F. M.: Il romanzo per me è per definizione la forma d’arte della democrazia, perché ti costringe a guardare un mondo con gli occhi di qualcun altro. È un esercizio all’empatia. Dunque leggere è per me un atto politico attivo, una forma di eticità proprio in nome della pluralità di sguardi che implica. Il che non vuol dire che la lettura ci salverà, leggere è necessario ma non sufficiente, piuttosto che chi non si esercita a praticare lo sguardo altrui attraverso l’arte in generale e la lettura in particolare, avrà più difficoltà a cambiare prospettiva quando per esempio dovrà capire la posizione di chi non è d’accordo con te. Se non ti eserciti in questa attitudine psicologica, farai più fatica a stare dentro al meccanismo della democrazia.
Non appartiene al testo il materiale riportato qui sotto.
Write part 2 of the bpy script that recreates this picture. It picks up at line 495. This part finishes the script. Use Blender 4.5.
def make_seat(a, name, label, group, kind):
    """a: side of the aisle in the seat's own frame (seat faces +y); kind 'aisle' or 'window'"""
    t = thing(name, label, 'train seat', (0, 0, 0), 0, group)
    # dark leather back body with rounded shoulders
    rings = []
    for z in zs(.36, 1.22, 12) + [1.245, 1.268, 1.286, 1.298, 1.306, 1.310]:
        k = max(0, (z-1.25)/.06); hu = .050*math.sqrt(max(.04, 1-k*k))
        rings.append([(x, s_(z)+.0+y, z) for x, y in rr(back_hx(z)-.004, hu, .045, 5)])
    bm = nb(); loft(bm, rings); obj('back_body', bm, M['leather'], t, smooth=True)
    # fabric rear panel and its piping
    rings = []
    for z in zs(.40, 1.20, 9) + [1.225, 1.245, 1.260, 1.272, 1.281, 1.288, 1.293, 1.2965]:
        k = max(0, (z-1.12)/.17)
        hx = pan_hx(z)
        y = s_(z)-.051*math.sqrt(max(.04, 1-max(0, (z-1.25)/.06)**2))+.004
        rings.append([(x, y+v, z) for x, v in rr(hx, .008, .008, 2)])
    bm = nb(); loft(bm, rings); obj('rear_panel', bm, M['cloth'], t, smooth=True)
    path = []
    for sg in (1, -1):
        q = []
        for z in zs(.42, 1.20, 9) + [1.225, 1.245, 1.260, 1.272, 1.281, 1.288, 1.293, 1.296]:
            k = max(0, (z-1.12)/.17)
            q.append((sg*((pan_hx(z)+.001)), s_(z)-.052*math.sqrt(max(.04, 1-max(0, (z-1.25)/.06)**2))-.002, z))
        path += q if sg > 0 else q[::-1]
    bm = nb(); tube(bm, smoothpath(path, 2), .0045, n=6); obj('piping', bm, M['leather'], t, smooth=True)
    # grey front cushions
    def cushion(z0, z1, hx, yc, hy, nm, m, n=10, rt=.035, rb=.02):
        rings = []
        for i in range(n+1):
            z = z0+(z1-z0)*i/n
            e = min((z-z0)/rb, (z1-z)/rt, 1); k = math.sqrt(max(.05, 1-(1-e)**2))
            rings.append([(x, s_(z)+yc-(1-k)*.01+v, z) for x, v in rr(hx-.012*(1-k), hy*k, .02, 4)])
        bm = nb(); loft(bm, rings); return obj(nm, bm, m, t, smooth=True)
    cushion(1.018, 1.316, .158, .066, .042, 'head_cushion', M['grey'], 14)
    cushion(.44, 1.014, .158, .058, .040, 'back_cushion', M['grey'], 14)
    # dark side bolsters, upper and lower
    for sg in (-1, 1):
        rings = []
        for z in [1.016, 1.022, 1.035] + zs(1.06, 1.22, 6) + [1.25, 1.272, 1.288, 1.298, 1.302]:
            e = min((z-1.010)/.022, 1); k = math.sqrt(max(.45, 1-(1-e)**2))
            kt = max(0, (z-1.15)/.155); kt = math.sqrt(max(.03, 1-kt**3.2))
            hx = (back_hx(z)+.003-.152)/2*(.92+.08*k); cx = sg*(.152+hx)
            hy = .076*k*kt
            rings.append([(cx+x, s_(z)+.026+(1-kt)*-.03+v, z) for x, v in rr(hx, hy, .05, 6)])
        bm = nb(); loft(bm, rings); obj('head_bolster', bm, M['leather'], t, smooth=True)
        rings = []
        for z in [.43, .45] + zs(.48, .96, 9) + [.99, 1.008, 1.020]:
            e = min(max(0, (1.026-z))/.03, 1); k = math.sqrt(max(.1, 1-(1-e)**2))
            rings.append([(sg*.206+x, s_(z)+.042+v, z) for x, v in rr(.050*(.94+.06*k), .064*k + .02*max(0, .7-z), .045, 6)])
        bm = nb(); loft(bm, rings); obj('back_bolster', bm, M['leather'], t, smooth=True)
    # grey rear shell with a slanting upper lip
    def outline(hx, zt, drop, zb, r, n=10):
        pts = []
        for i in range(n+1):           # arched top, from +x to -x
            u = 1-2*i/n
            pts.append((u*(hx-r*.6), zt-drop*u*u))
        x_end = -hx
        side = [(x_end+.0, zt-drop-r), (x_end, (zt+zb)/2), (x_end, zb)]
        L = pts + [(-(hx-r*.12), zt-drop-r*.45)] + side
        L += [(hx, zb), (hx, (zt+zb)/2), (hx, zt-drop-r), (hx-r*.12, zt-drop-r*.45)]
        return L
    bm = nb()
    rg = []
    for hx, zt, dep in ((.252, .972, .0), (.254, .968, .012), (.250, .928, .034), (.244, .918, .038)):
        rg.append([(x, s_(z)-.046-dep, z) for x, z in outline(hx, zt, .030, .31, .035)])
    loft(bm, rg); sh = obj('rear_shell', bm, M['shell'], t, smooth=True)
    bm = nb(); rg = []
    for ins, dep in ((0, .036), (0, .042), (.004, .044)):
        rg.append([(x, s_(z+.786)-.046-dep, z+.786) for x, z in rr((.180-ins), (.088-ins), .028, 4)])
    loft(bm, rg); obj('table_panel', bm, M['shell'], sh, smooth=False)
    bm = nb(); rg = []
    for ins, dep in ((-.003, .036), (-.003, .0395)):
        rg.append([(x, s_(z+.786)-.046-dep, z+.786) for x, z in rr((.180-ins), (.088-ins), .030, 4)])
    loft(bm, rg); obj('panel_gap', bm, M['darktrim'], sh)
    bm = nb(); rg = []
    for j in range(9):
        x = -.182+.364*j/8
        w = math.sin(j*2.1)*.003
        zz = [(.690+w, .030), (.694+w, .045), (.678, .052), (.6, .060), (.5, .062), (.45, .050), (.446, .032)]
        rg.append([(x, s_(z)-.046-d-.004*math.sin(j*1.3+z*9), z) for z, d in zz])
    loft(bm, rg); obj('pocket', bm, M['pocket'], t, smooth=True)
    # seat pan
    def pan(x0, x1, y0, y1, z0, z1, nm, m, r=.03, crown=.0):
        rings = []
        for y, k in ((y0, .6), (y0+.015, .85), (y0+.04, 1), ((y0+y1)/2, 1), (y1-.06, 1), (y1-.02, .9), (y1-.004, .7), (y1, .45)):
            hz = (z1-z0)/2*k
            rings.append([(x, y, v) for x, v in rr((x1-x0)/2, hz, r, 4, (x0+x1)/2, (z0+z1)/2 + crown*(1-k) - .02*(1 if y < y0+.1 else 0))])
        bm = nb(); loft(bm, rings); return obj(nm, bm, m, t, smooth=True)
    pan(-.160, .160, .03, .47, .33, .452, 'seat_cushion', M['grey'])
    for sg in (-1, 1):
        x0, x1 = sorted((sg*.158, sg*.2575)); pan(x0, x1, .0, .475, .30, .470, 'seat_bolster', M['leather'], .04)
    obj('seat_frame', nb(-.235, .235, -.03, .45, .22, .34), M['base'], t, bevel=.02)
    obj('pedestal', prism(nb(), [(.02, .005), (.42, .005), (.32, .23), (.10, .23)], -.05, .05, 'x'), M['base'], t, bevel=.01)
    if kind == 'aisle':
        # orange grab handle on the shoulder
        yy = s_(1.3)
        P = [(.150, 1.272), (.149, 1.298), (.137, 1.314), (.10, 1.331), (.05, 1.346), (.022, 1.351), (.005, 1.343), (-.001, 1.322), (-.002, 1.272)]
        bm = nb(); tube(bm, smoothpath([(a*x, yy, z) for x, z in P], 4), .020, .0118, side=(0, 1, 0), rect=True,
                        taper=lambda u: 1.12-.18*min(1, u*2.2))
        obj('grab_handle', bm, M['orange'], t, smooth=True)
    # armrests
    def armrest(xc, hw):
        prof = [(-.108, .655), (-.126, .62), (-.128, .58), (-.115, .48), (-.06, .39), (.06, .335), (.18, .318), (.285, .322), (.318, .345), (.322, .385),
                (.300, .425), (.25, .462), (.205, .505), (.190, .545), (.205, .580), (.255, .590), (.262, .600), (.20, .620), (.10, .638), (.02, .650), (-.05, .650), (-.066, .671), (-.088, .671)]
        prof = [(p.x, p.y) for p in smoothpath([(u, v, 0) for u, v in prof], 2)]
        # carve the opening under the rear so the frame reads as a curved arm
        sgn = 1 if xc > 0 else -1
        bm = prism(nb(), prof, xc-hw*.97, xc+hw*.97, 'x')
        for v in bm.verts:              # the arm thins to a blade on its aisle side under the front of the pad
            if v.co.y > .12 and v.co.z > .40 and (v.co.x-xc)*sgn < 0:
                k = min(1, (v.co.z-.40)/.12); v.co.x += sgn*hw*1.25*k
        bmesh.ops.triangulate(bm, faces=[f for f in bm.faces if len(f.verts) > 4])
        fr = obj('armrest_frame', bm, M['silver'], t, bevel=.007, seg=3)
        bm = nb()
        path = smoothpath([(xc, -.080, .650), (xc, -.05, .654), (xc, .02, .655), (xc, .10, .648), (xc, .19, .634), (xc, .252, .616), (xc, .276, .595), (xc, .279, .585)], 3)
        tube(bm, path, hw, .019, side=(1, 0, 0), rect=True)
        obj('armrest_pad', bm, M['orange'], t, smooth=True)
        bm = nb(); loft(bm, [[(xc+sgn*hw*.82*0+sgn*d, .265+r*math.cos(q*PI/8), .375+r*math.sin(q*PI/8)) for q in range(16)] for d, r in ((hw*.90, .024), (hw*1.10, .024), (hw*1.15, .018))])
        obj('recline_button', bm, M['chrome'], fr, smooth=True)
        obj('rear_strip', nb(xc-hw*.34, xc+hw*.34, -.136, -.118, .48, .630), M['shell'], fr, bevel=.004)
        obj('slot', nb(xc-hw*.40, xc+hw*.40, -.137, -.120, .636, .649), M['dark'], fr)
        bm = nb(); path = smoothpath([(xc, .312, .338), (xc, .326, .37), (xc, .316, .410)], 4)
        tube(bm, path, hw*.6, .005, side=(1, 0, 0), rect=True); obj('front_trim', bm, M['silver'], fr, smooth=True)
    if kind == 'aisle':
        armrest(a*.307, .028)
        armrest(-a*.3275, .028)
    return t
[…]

La lettura può essere un bellissimo esercizio per salvarsi da quelle narrazioni bidimensionali tipiche dei totalitarismi, della propaganda, della pubblicità, del capitalismo più bieco, è un ottimo modo per ragionare, per essere persone attivamente consapevoli e in grado di ascoltare, anche se, purtroppo, è necessaria ma non sufficiente. 

Grazie mille a Ferruccio Mazzanti e a Wojtek.